A questa prima condotta ne erano seguite altre, con la realizzazione di diverse barricate che, via via, venivano costituite, proprio con l’avanzare delle forze dell’ordine, ed in cui i manifestanti lanciavano oggetti vari verso gli operanti e davano fuoco a spazzatura e cassonetti.
Alla luce di questo complessivo sviluppo dei fatti, non contestato dai ricorsi, è di tutta evidenza che il comportamento tenuto da Salis e (omissis), a prescindere dall’individuazione della specifica barricata a cui avevano partecipato e dai singoli fotogrammi menzionati dai giudici di merito, è stato correttamente qualificato come concorso morale rispetto alla violenza e resistenza attiva posta in essere da altri soggetti nell’ambito della manifestazione collettiva volta ad opporsi all’intervento degli agenti operanti tenuti a sgombrare un immobile abusivamente occupato.

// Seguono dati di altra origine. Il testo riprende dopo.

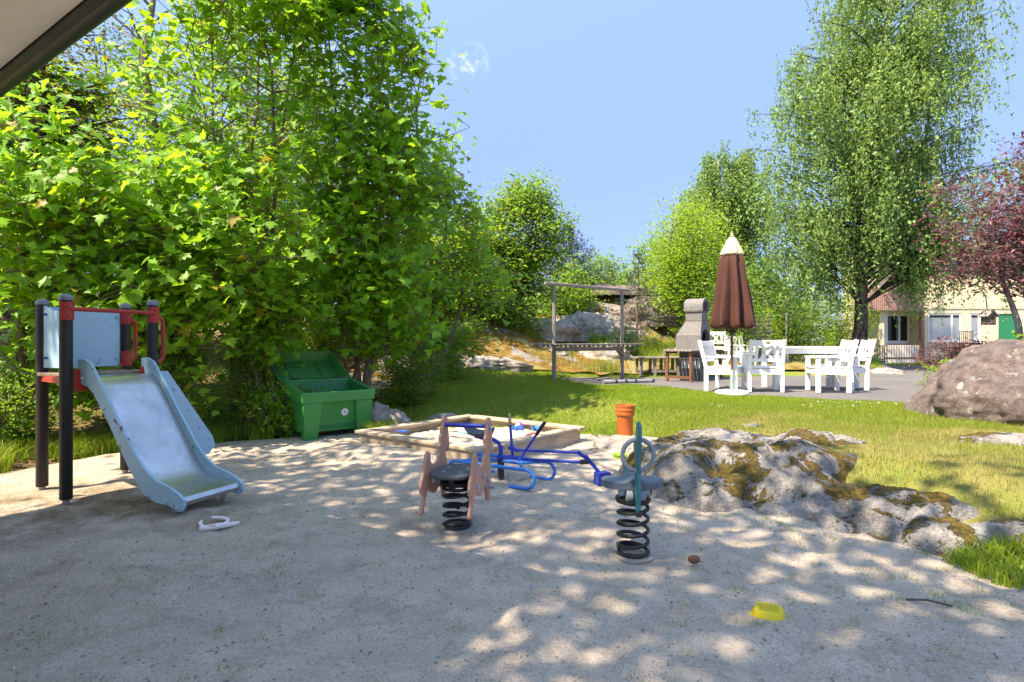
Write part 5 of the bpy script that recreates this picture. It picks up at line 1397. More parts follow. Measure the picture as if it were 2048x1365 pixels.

La sentenza impugnata, con passaggi argomentativi esenti da carenze o lacune con riguardo alla posizione delle odierne ricorrenti, ha fatto corretta applicazione del costante orientamento di questa Corte secondo cui costituisce concorso morale nel delitto di cui all’art. 337 cod. pen. la condotta di chi, assistendo ad una resistenza attiva posta in essere con violenza nei confronti di un pubblico ufficiale da altra persona, con la quale partecipa ad una comune manifestazione collettiva, rafforzi l’altrui azione offensiva, o ne aggravi gli effetti, pronunciando espressioni minacciose all’indirizzo del pubblico ufficiale e dei suoi collaboratori (da ultimo Sez. 6, n. 13160 del 05/03/2020, Mirabile, Rv. 279030).
4. Il ricorso proposto nell’interesse di (omissis) (omissis) è generico.
Il ricorrente è stato condannato per il delitto di resistenza a pubblico ufficiale aggravata (capo 1), per avere lanciato oggetti contundenti come lampade, pezzi di intonaco e contenitori in latta, contro gli operanti che tentavano di eseguire lo sgombero dello stabile occupato in via Ravenna 30, e censura la disparità di trattamento sanzionatorio riservato ad altra imputata, (omissis) (omissis) (omissis), condannata per avere appiccato il fuoco ad alcuni cassonetti dell’immondizia provocando un principio di incendio (capo 3).
Questa Corte ha già sostenuto che non costituisce vizio di motivazione la diversa pena applicata, nel medesimo procedimento, ai coimputati, anche se correi, salvo che vi sia una piena identità tra le condotte contestate e gli argomenti utilizzati dai giudici di merito siano irragionevoli o paradossali (Sez. 3, n. 27115 del 19/02/2015, La Penna, Rv. 264020), condizioni non sussistenti nella specie in cui i fatti sono diversi e privi di qualsiasi sovrapponibilità in termini sia sostanziali che giuridici.
4. In conclusione, i ricorsi devono essere dichiarati inammissibili, con la conseguente condanna dei ricorrenti al pagamento delle spese processuali e al versamento alla Cassa delle ammende di una somma che, in ragione della natura delle questioni dedotte, si stima di quantificare nella misura di euro 3000.
P.Q.M.
Dichiara inammissibili i ricorsi e condanna i ricorrenti al pagamento delle spese processuali e della somma di euro tremila a favore della Cassa delle ammende.
Così deciso il 3 luglio 2023.
Depositato in Cancelleria il 3 agosto 2023.